### [EXERCISE OBJECTIVE]
Starting with the first line below, extract each line through the one that contains "PI = math.pi", inclusive, excluding pictures.

---

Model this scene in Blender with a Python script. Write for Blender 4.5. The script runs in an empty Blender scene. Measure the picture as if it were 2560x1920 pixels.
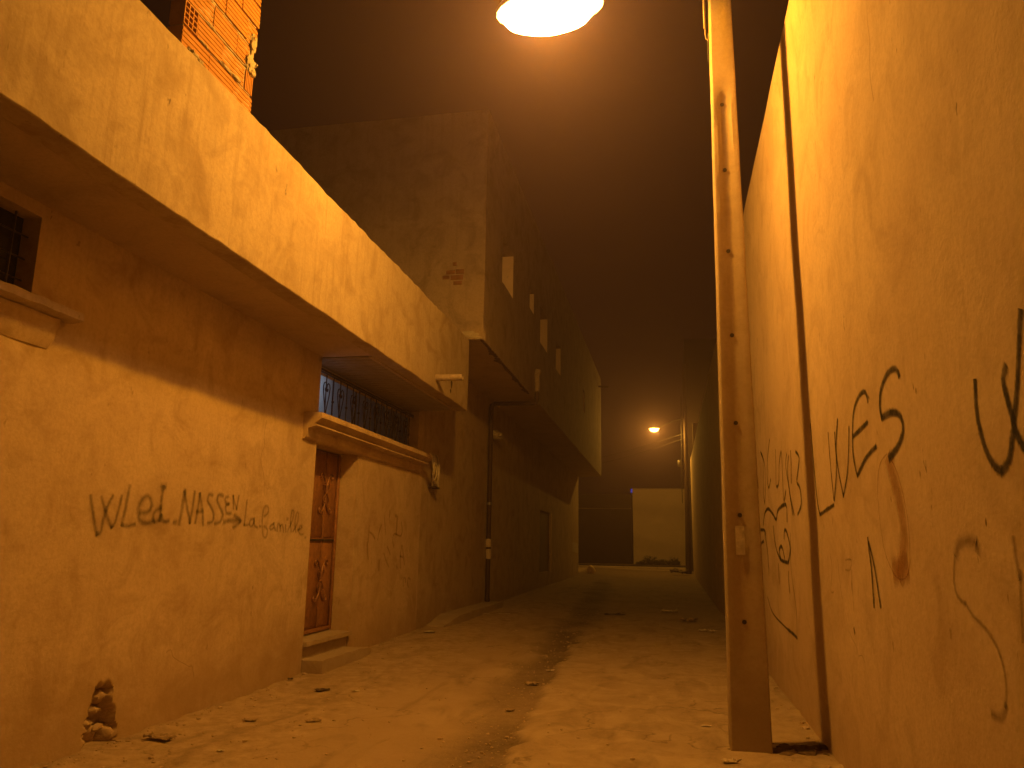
import bpy, bmesh, math, random
from mathutils import Vector, Matrix, noise

random.seed(7)
S = bpy.context.scene
COL = S.collection
PI = math.pi

# ------------------------------------------------------------------ camera
cam_d = bpy.data.cameras.new('camera')
cam = bpy.data.objects.new('camera', cam_d)
COL.objects.link(cam)
right = Vector((0.98013337, 0.19769341, 0.01599633))
up = Vector((0.02530769, -0.20464745, 0.97850853))
fwd = Vector((-0.1967183, 0.95866404, 0.20558496))
mw = Matrix((( right.x, up.x, -fwd.x, 0.0),
             ( right.y, up.y, -fwd.y, 0.0),
             ( right.z, up.z, -fwd.z, 1.6),
             (0, 0, 0, 1)))
cam.matrix_world = mw
cam_d.sensor_width = 36.0
cam_d.lens = 1930.0 / 2560.0 * 36.0
cam_d.clip_start = 0.05
cam_d.clip_end = 1500.0
S.camera = cam

# ------------------------------------------------------------------ night sky
W = bpy.data.worlds.new('World'); S.world = W; W.use_nodes = True
nt = W.node_tree; nt.nodes.clear()
sky = nt.nodes.new('ShaderNodeTexSky'); sky.sky_type = 'NISHITA'; sky.sun_disc = False
sky.sun_elevation = math.radians(-8.0); sky.sun_rotation = math.radians(200)
bg1 = nt.nodes.new('ShaderNodeBackground'); bg1.inputs['Strength'].default_value = 0.02
bg2 = nt.nodes.new('ShaderNodeBackground')
bg2.inputs['Color'].default_value = (1.0, 0.27, 0.12, 1); bg2.inputs['Strength'].default_value = 0.007
ad = nt.nodes.new('ShaderNodeAddShader'); wo = nt.nodes.new('ShaderNodeOutputWorld')
nt.links.new(sky.outputs[0], bg1.inputs[0]); nt.links.new(bg1.outputs[0], ad.inputs[0])
nt.links.new(bg2.outputs[0], ad.inputs[1]); nt.links.new(ad.outputs[0], wo.inputs['Surface'])

# ------------------------------------------------------------------ exposure
S.view_settings.view_transform = 'Standard'
S.view_settings.look = 'None'
S.view_settings.exposure = -0.06
S.view_settings.gamma = 1.0
S.view_settings.use_curve_mapping = False
S.render.engine = 'CYCLES'
S.cycles.max_bounces = 5
S.cycles.diffuse_bounces = 3
S.cycles.volume_bounces = 0
S.cycles.transparent_max_bounces = 8
SODIUM = (1.0, 0.383, 0.012)

# ------------------------------------------------------------------ helpers
def tag(o, label=None, cat=None, group=None, kind=None):
    if label: o['label'] = label
    if cat: o['category'] = cat
    if group: o['group'] = group
    if kind: o['kind'] = kind
    return o

def thing(name, loc, label, cat, group=None):
    o = bpy.data.objects.new(name, None); COL.objects.link(o)
    o.location = loc; o.empty_display_size = 0.2
    return tag(o, label, cat, group)

def world_loc(o):
    v = Vector((0, 0, 0))
    while o is not None:
        v += Vector(o.location)
        o = o.parent
    return v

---

### [TASK SOLUTION]
Model this scene in Blender with a Python script. Write for Blender 4.5. The script runs in an empty Blender scene. Measure the picture as if it were 2560x1920 pixels.
import bpy, bmesh, math, random
from mathutils import Vector, Matrix, noise

random.seed(7)
S = bpy.context.scene
COL = S.collection
PI = math.pi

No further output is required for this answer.